--- start of Stored data ---

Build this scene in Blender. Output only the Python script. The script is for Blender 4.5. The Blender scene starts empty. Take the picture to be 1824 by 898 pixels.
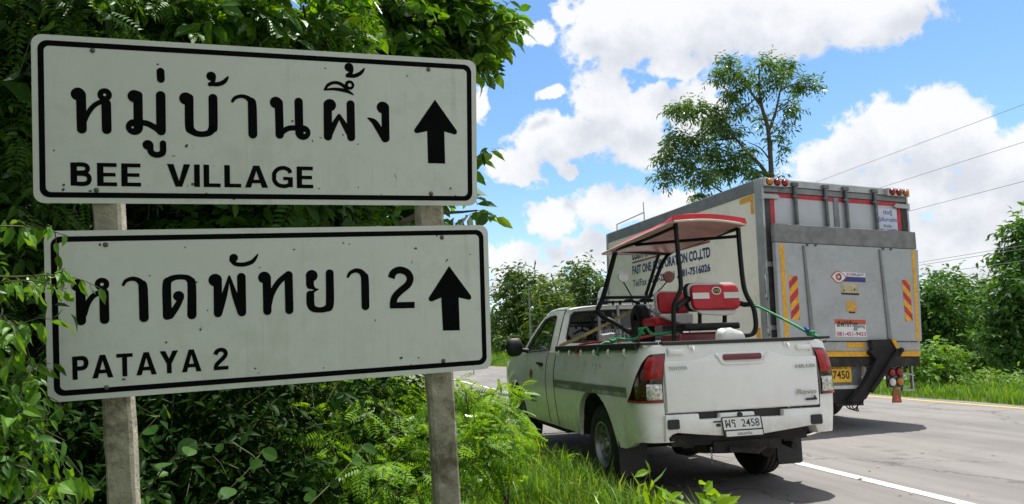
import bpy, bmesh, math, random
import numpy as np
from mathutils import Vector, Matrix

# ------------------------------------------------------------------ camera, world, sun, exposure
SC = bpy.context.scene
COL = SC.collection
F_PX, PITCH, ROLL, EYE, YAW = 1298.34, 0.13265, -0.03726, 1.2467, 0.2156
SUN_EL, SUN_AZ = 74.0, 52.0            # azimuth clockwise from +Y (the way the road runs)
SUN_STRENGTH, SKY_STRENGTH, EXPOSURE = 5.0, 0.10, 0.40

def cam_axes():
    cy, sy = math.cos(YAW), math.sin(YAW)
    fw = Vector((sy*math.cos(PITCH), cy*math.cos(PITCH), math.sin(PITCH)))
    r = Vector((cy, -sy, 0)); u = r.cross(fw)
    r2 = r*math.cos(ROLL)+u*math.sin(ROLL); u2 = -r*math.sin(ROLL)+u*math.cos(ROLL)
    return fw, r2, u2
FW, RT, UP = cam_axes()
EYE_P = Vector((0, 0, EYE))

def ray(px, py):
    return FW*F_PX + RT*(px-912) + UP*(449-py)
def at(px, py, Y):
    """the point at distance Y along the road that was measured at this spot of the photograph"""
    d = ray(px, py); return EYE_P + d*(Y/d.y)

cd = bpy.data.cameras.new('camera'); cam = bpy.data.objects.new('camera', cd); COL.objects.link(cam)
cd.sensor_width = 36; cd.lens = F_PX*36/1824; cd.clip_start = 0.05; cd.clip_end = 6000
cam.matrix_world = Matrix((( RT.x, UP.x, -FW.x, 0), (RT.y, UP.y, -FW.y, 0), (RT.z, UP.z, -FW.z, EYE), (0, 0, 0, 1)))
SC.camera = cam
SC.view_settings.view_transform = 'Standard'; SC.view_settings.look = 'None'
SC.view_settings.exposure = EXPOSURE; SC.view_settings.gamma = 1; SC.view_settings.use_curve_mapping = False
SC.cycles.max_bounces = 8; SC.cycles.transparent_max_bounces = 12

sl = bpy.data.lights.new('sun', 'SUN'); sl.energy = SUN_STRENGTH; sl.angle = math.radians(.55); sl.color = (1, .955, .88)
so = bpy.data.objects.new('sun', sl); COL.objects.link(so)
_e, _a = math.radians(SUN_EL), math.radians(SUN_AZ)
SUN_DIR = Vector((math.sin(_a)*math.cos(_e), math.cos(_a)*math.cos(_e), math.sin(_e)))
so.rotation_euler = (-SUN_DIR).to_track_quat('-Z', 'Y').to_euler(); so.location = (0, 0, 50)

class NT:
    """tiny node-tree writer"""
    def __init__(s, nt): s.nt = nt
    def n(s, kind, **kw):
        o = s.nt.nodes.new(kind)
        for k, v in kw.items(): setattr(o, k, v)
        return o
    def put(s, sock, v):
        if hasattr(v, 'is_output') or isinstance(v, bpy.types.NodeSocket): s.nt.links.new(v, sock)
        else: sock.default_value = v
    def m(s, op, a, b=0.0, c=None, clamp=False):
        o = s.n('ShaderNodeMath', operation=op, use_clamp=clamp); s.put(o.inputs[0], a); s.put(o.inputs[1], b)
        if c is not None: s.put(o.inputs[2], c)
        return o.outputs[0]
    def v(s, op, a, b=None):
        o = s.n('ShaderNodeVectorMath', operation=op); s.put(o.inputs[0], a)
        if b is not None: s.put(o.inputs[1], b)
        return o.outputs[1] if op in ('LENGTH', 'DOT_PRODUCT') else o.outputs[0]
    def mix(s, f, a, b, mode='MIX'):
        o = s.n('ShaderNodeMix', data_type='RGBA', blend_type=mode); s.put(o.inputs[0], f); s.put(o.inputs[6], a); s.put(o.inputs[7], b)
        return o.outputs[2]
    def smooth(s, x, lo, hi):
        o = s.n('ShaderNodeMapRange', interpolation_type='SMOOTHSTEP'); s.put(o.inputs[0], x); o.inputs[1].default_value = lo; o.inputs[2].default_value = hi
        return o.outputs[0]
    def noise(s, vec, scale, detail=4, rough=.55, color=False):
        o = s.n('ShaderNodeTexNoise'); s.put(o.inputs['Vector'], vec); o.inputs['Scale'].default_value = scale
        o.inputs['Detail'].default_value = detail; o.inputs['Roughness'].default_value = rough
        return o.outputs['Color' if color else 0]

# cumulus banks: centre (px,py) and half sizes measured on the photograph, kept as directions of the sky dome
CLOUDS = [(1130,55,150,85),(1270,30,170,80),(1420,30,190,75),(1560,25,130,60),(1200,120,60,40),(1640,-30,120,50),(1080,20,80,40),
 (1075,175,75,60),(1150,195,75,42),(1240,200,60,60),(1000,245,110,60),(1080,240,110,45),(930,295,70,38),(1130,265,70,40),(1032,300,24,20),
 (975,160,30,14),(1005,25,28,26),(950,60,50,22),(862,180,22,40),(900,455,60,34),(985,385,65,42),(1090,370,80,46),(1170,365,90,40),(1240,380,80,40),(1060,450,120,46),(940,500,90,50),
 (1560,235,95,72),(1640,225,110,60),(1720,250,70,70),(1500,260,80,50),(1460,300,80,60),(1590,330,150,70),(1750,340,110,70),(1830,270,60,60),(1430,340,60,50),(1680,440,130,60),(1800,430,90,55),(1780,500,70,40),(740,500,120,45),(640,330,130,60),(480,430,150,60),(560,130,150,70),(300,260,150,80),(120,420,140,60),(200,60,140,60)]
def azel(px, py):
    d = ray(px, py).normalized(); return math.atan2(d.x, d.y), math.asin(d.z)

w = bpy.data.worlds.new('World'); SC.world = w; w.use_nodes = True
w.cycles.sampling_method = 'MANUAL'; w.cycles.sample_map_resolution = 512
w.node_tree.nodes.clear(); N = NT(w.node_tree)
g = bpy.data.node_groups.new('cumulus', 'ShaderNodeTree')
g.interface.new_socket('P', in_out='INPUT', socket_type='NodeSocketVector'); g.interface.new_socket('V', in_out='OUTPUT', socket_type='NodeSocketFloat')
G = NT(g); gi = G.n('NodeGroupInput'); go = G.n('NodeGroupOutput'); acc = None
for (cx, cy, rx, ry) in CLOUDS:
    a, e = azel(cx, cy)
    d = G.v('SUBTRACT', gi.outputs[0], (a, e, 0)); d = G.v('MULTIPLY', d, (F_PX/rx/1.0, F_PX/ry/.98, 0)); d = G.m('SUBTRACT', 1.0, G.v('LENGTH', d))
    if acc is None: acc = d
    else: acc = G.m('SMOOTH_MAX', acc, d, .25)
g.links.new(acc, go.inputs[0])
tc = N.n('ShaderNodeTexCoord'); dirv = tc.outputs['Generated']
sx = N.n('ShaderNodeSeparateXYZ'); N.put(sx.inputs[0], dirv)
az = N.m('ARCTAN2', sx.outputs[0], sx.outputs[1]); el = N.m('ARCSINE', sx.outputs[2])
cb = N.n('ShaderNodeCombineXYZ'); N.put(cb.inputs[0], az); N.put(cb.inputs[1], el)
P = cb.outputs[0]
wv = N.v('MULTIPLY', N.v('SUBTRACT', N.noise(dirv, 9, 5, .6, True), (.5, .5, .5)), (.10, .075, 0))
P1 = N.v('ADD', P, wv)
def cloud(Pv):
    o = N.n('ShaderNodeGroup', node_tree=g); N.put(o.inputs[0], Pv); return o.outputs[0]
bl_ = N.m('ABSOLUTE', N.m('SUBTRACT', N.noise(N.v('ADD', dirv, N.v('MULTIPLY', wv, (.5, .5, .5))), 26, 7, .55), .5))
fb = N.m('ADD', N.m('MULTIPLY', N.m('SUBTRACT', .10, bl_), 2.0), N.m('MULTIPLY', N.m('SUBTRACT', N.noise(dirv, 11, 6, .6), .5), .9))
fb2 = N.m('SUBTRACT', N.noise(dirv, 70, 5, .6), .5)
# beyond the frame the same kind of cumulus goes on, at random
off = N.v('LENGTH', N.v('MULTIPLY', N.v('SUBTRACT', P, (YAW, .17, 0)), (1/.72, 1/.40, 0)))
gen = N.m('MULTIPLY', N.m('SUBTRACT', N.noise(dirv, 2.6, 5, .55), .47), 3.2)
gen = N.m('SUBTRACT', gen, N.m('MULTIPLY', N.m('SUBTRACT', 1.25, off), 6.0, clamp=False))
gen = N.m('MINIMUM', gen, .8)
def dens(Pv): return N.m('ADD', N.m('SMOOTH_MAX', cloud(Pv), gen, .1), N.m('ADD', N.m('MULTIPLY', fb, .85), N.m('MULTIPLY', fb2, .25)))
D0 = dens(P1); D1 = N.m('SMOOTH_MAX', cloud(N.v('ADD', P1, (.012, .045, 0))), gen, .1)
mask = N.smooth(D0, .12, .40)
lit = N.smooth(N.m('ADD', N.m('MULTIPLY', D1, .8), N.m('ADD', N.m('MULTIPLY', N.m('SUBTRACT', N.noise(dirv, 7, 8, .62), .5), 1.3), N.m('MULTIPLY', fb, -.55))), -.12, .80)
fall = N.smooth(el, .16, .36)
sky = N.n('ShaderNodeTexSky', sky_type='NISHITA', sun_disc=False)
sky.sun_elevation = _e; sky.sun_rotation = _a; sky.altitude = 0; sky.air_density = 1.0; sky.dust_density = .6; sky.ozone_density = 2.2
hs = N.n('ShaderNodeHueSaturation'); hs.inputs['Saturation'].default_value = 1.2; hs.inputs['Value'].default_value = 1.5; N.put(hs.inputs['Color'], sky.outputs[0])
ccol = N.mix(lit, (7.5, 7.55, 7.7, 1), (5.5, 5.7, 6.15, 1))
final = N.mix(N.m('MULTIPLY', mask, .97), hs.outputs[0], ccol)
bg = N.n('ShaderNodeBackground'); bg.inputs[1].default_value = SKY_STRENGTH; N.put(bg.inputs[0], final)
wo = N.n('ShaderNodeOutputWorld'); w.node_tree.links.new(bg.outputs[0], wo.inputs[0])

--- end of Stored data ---

Direction: Extract the lines exactly, please: the first line of the listing, the line with "EYE_P = Vector((0, 0, EYE))", and every line between them, but no pictures.

Full answer:
Build this scene in Blender. Output only the Python script. The script is for Blender 4.5. The Blender scene starts empty. Take the picture to be 1824 by 898 pixels.
import bpy, bmesh, math, random
import numpy as np
from mathutils import Vector, Matrix

# ------------------------------------------------------------------ camera, world, sun, exposure
SC = bpy.context.scene
COL = SC.collection
F_PX, PITCH, ROLL, EYE, YAW = 1298.34, 0.13265, -0.03726, 1.2467, 0.2156
SUN_EL, SUN_AZ = 74.0, 52.0            # azimuth clockwise from +Y (the way the road runs)
SUN_STRENGTH, SKY_STRENGTH, EXPOSURE = 5.0, 0.10, 0.40

def cam_axes():
    cy, sy = math.cos(YAW), math.sin(YAW)
    fw = Vector((sy*math.cos(PITCH), cy*math.cos(PITCH), math.sin(PITCH)))
    r = Vector((cy, -sy, 0)); u = r.cross(fw)
    r2 = r*math.cos(ROLL)+u*math.sin(ROLL); u2 = -r*math.sin(ROLL)+u*math.cos(ROLL)
    return fw, r2, u2
FW, RT, UP = cam_axes()
EYE_P = Vector((0, 0, EYE))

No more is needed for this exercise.